Value, value, value. Untapping Traxos while getting some cards out of the deal is the dream, and that’s what these creatures are here to do. I didn’t think I’d be casting Skyscanner in Commander in the year 2020, but that’s what this deck does.

Hedron Crawler ($0.35)

Manakin ($0.35)

Opaline Unicorn ($0.25)

Palladium Myr ($0.45)

These creatures make mana. Opaline Unicorn has the misfortune of making mana that isn’t colorless, but it’s a robot unicorn so it has to get a slot. The other three cards are better.

Jhoira’s Familiar ($0.35)

Cost reduction on historic spells fits right into the Traxos plan, so this owl will continue to hoot.

Suspicious Bookcase ($0.25)


Voltaic Construct ($0.65)

Voltaic Servant ($0.25)

These creatures take a manual approach to untapping Traxos. While we have a boatload of historic spells with which to do that already, sometimes the manual approach will be necessary. I suppose you can spend a while tapping and untapping your Palladium Myr too. It won’t get you anywhere, but have fun.

Ornithopter ($0.25)

Phyrexian Walker ($0.80)

Universal Automaton ($0.25)

These three are just here to untap Traxos. That is their entire job. I suppose Universal Automaton might occasionally attack for 1 or soak up some board-wide tribal buffs, but that’s not really why it’s here.
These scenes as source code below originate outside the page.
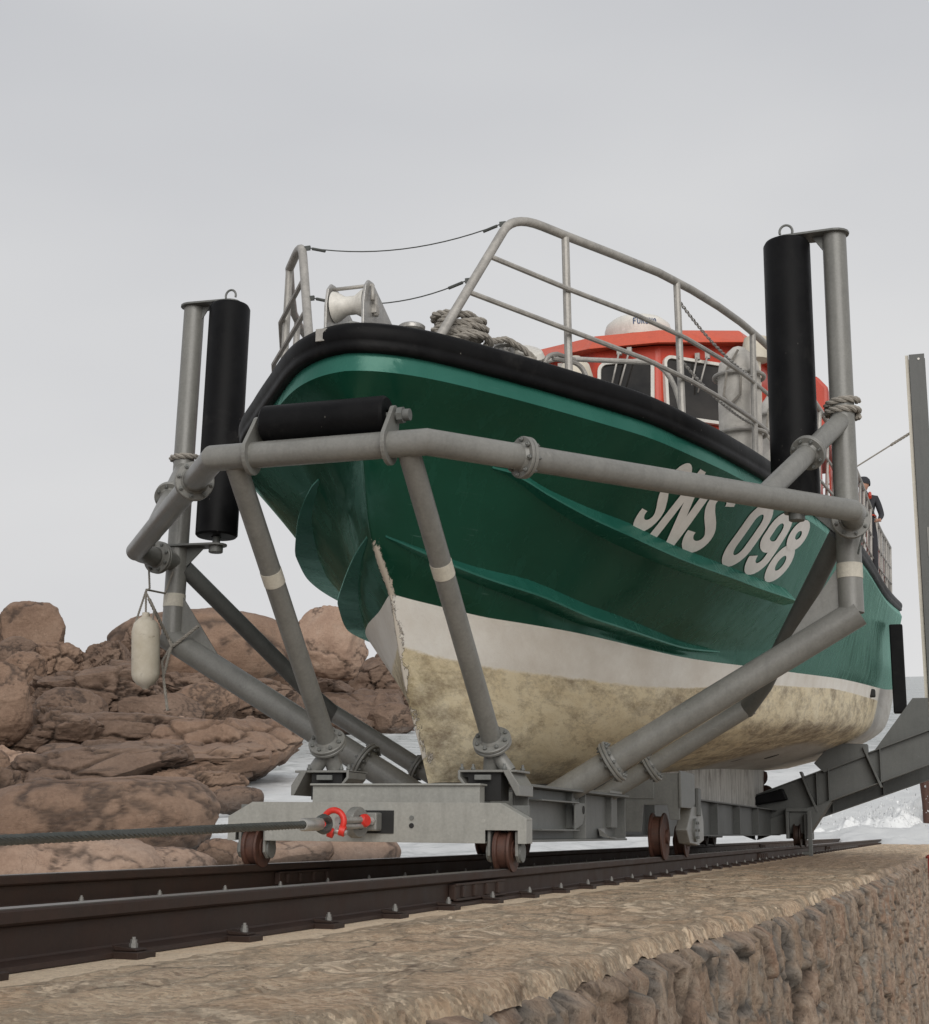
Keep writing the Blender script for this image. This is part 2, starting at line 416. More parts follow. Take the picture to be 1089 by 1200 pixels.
B2 = Curve([(-1.62, 0, 1.02), (-1.58, .022, 1.02), (-1.4, .09, 1.03), (-.8, .32, 1.07), (1.3, .85, 1.10), (5, 1.40, 1.30), (10, 1.80, 1.62), (16, 1.95, 1.98), (20, 1.98, 2.25)])
WL = Curve([(-1.92, 0, 1.56), (-1.89, .022, 1.56), (-1.8, .075, 1.55), (-1.55, .21, 1.53), (-1.2, .43, 1.50), (-.15, .82, 1.51), (1.3, 1.07, 1.55), (4.8, 1.55, 1.78), (9, 1.90, 2.1), (16, 2.14, 2.62), (20, 2.20, 2.98)])
LS = Curve([(-2.27, 0, 1.90), (-2.245, .015, 1.89), (-2.16, .065, 1.865), (-1.95, .185, 1.80), (-1.52, .38, 1.71), (-.95, .60, 1.65), (-.29, .80, 1.59), (1.3, 1.06, 1.62), (2.7, 1.29, 1.73), (5, 1.64, 1.97), (10, 2.02, 2.35), (16, 2.2, 2.9), (20, 2.26, 3.25)])
US = Curve([(-2.43, 0, 2.38), (-2.405, .025, 2.38), (-2.33, .10, 2.378), (-2.1, .33, 2.37), (-1.66, .62, 2.34), (-1.36, .80, 2.22), (-1, .94, 2.14), (-.48, 1.12, 2.08), (.14, 1.31, 2.05), (1.3, 1.56, 2.08), (2.74, 1.76, 2.17), (6, 2.02, 2.5), (10, 2.15, 2.98), (16, 2.24, 3.45), (20, 2.30, 3.9)])
SLt = [(-2.66, 0, 2.83), (-2.57, .26, 2.82), (-2.13, .66, 2.80), (-1.7, 1.0, 2.77), (-1.3, 1.30, 2.74), (-.8, 1.50, 2.74), (0, 1.70, 2.77), (1.2, 1.90, 2.83), (4, 2.10, 3.08), (9, 2.22, 3.56), (13.5, 2.29, 3.86), (16, 2.33, 4.10), (20, 2.37, 4.55)]
SL = Curve(SLt)
KN = Curve([(y - (.03 if i == 0 else 0), x + (.045 if i else 0), z - .125) for i, (y, x, z) in enumerate(SLt)])
def section_grid(curves, nu, nv):
    """rows between the named curves, pchip-smoothed across the section"""
    u = np.linspace(0, 1, nu); P = np.stack([c.at(u) for c in curves])     # k, nu, 3
    k = np.arange(len(curves)); vv = np.linspace(0, len(curves) - 1, (len(curves) - 1) * nv + 1)
    out = np.zeros((len(vv), nu, 3))
    for j in range(nu):
        for a in range(3): out[:, j, a] = pchip(k, P[:, j, a])(vv)
    return out
NU = 110
BOT = section_grid([KE, B1, B2, WL], NU, 8)
TOPS = section_grid([WL, LS, US, KN], NU, 8)
STRIP = np.stack([KN.at(np.linspace(0, 1, NU)), SL.at(np.linspace(0, 1, NU)), SL.at(np.linspace(0, 1, NU)) + np.array([0, 0, .145])])

exec_tail = None
# ------------------------------------------------------------------ the lifeboat
boat = thing('lifeboat', 'green hulled lifeboat with orange wheelhouse and fouled cream bottom sitting on the grey cradle', 'lifeboat', (0, 0, .5))
BO = ORG[boat.name]
def shell(name, grids, mat, attrs=None):
    """port + starboard surfaces in one mesh"""
    vs = []; fs = []; at = {k: [] for k in (attrs or {})}
    for gi, G in enumerate(grids):
        for sgn in (1, -1):
            o = len(vs); n, m, _ = G.shape
            for i in range(n):
                for j in range(m):
                    p = G[i, j]; vs.append((sgn * p[0] - BO.x, p[1] - BO.y, p[2] - BO.z))
                    for k in at: at[k].append(attrs[k][gi][i, j])
            for i in range(n - 1):
                for j in range(m - 1):
                    q = [o + i * m + j, o + i * m + j + 1, o + (i + 1) * m + j + 1, o + (i + 1) * m + j]
                    fs.append(q[::-1] if sgn < 0 else q)
    me = bpy.data.meshes.new(name); me.from_pydata(vs, [], fs)
    for k, a in at.items():
        x = me.attributes.new(k, 'FLOAT', 'POINT'); x.data.foreach_set('value', a)
    bm = bmesh.new(); bm.from_mesh(me); bmesh.ops.remove_doubles(bm, verts=bm.verts, dist=.0008)
    bmesh.ops.recalc_face_normals(bm, faces=bm.faces)
    for f in bm.faces: f.smooth = True
    for e in bm.edges:
        if len(e.link_faces) == 2 and e.calc_face_angle(0) > math.radians(28): e.smooth = False
    bm.to_mesh(me); bm.free(); me.materials.append(mat)
    o = bpy.data.objects.new(name, me); COL.objects.link(o); o.parent = boat; ORG[o.name] = BO
    return o
# attributes for the bottom paint
uu = np.linspace(0, 1, NU); yB = BOT[:, :, 1]; zW = WL.at(uu)[:, 2][None, :]
wid = np.interp(BOT[:, :, 1], [-2, 1, 4, 8, 16], [.31, .27, .15, .13, .22])
below = (zW - BOT[:, :, 2]) / wid
low = np.clip(1 - (BOT[:, :, 2] - KE.at(uu)[:, 2][None, :]) / .30, 0, 1)
low = low * np.clip((BOT[:, :, 1] + 1.0) / 4.0, .0, .75)
stemm = np.clip(1 - (BOT[:, :, 1] + 1.75) / .55, 0, 1) * np.clip((1.35 - BOT[:, :, 2]) / .3, 0, 1)
aft = np.clip((BOT[:, :, 1] - 5.5) / 5, 0, 1) * np.clip(1.25 - (BOT[:, :, 2] - KE.at(uu)[:, 2][None, :]) / .5, 0, 1)
aft = np.maximum(aft, np.clip((BOT[:, :, 1] - 14.0) / 1.8, 0, 1))
chipb = np.clip(1.0 - np.abs(BOT[:, :, 0]) / .036, 0, 1) * np.clip((BOT[:, :, 2] - .55) / .1, 0, 1) * (BOT[:, :, 1] < -.9)
hull_bottom = shell('bottom_plating', [BOT], M['bottom'], dict(below=[below], low=[low], stem=[stemm], aft=[aft], chip=[chipb], rusty=[np.clip((BOT[:, :, 1] + .5) / 7, 0, 1) * np.clip((below - .8) / 3, 0, 1)]))
hull_bottom['label'] = 'cream boot stripe over yellow brown fouled bottom paint'
chip = np.clip(1.25 - np.abs(TOPS[:, :, 0]) / .035, 0, 1) * np.clip((1.90 - TOPS[:, :, 2]) / .12, 0, 1)
c2 = np.clip(1 - np.hypot((TOPS[:, :, 0] - .10) / .09, (TOPS[:, :, 2] - 1.70) / .05), 0, 1) * .5
hull_top = shell('topside_plating', [TOPS], M['green'], dict(chip=[np.maximum(chip, c2)]))
strip_ = shell('sheer_strip', [STRIP], M['green_skylit'], dict(chip=[np.zeros(STRIP.shape[:2])])); strip_['label'] = 'paler green strip under the black rubbing strake'
hull_top['label'] = 'glossy dark green topsides'
# transom
tr = MB(); ring = [BOT[i, -1] for i in range(BOT.shape[0])] + [TOPS[i, -1] for i in range(1, TOPS.shape[0])] + [STRIP[i, -1] for i in range(1, 3)]
vs = [Vector(p) for p in ring] + [Vector((-p[0], p[1], p[2])) for p in ring[::-1]]
tr.add(vs, [tuple(range(len(vs)))]); part('transom', tr, M['green'], boat)

# port BVH in track coordinates, for lettering
def port_bvh():
    vs = []; fs = []
    for G in (TOPS, STRIP):
        o = len(vs); n, m, _ = G.shape; vs += [Vector(p) for p in G.reshape(-1, 3)]
        fs += [(o + i * m + j, o + i * m + j + 1, o + (i + 1) * m + j + 1, o + (i + 1) * m + j) for i in range(n - 1) for j in range(m - 1)]
    return BVHTree.FromPolygons(vs, fs)
BV = port_bvh()

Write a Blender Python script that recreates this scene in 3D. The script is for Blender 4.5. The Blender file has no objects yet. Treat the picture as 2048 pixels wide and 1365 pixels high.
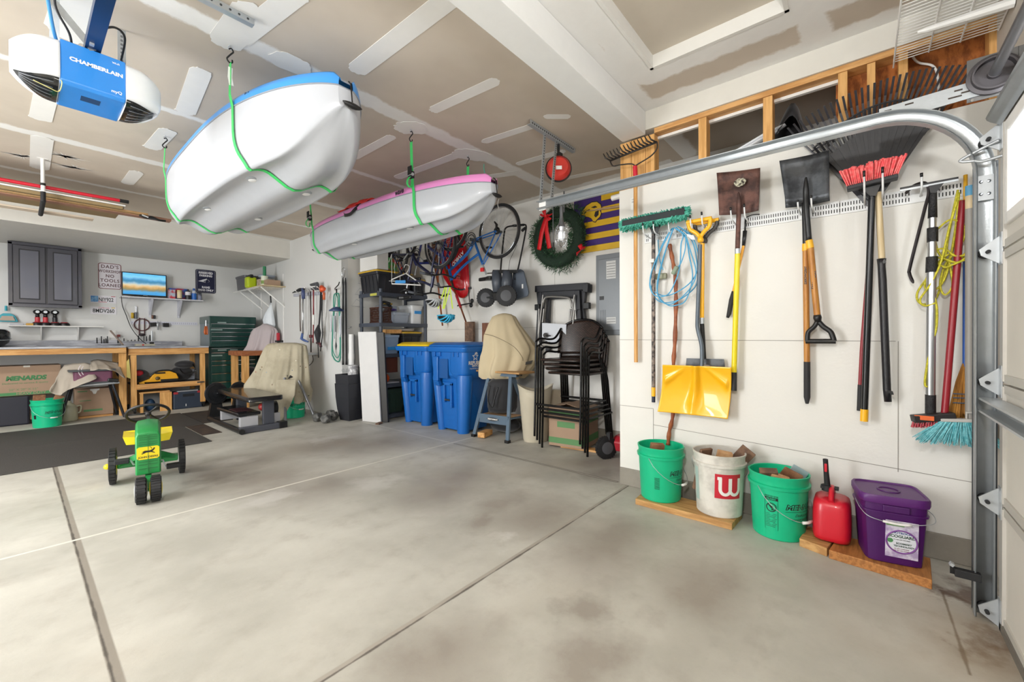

Having now spent a total of $35.35, we need to fill out 33 more slots with noncreature spells. That means we get to spend about $0.44 per card. Here goes nothing.

Bag of Holding ($0.35)

Mirrorworks ($0.90)

Staff of Nin ($1.35)

Trading Post ($0.45)

Weatherlight ($0.90)

You can’t exactly jam Harmonize or Divination in a colorless deck, so this is where I ended up for value generation. Mirrorworks takes a little bit of a different approach than the others, but they’re all here to help us get more, more, more. Weatherlight is a particular star here – even crewing it with Traxos can be okay if you can’t profitably attack with your siege engine of doom.

Clock of Omens ($0.45)

Manifold Key ($0.55)

Again, the manual approach to untapping Traxos is going to be relevant sometimes. People will get scared of Clock of Omens until you remind them you had to spend almost 30% of your budget on your lands, many of which do nothing but make colorless mana.

Dreamstone Hedron ($0.25)

Hedron Archive ($0.80)

Orazca Relic ($0.25)

Prismatic Lens ($0.35)

Pristine Talisman ($0.30)

Seer’s Lantern ($0.25)

Unstable Obelisk ($0.40)

Speaking of colorless mana, here are some more ways to generate it! We don’t have Hangarback Walker or Walking Ballista to sink this mana into, so may I suggest Urza’s Factory and some of our other, more terrible cards? Seriously though, you’ll need to recast Traxos and produce some big turns in order to take this deck into the late game, so the mana is necessary. Plus, half of the lands in this deck require you to pay sixteen mana and sacrifice them to scry 1 or something, so there’s that.

Elsewhere Flask ($0.35)

Fountain of Renewal ($0.40)

Golden Egg ($0.25)

Guild Globe ($0.25)

Ichor Wellspring ($0.25)

Prophetic Prism ($0.25)

These cycling artifacts are actually here to untap Traxos! They replace themselves (though Fountain of Renewal requires a little more effort) so they’re a great way to spend some extra mana and keep the 7-power Commander damage beats coming.

Fireshrieker ($0.75)

Forebear’s Blade ($0.55)

Loxodon Warhammer ($0.90)

Equipment isn’t just for Traxos, but it sure does feel good to give it lifelink or double strike. We have plenty of other great cards that will carry hammers, swords, and, uh, whatever Fireshrieker is, though – Metalwork Colossus, for example, is enormous.

God-Pharaoh’s Statue ($0.25)

Why did I put this card in this deck? I guess I wanted my opponents to suffer just a little bit. I normally don’t go in for tax effects, but building a colorless budget deck was mentally taxing, and it’s time to pass that on to the rest of the table.

Gruesome Slaughter ($0.35)

Scour from Existence ($0.25)

Spatial Contortion ($0.25)

Spine of Ish Sah ($0.80)

Titan’s Presence ($0.30)

Removal! All of our instants and sorceries are focused on blowing stuff up, with Gruesome Slaughter looking absolutely delightful if you have ways to untap Traxos on the same turn. The rest vary in effectiveness, with Titan’s Presence having a hilarious interaction with Darksteel Juggernaut and Shambling Suit. They both have characteristic-defining abilities that set their power and toughness in all zones, so have fun with that.

Crook of Condemnation ($0.25)

Scrabbling Claws ($0.25)

Tormod’s Crypt ($0.25)

Graveyard hate. Plus, they’re cheap, and Scrabbling Claws even gets you a card, so they’re on the Untap Traxos Committee too.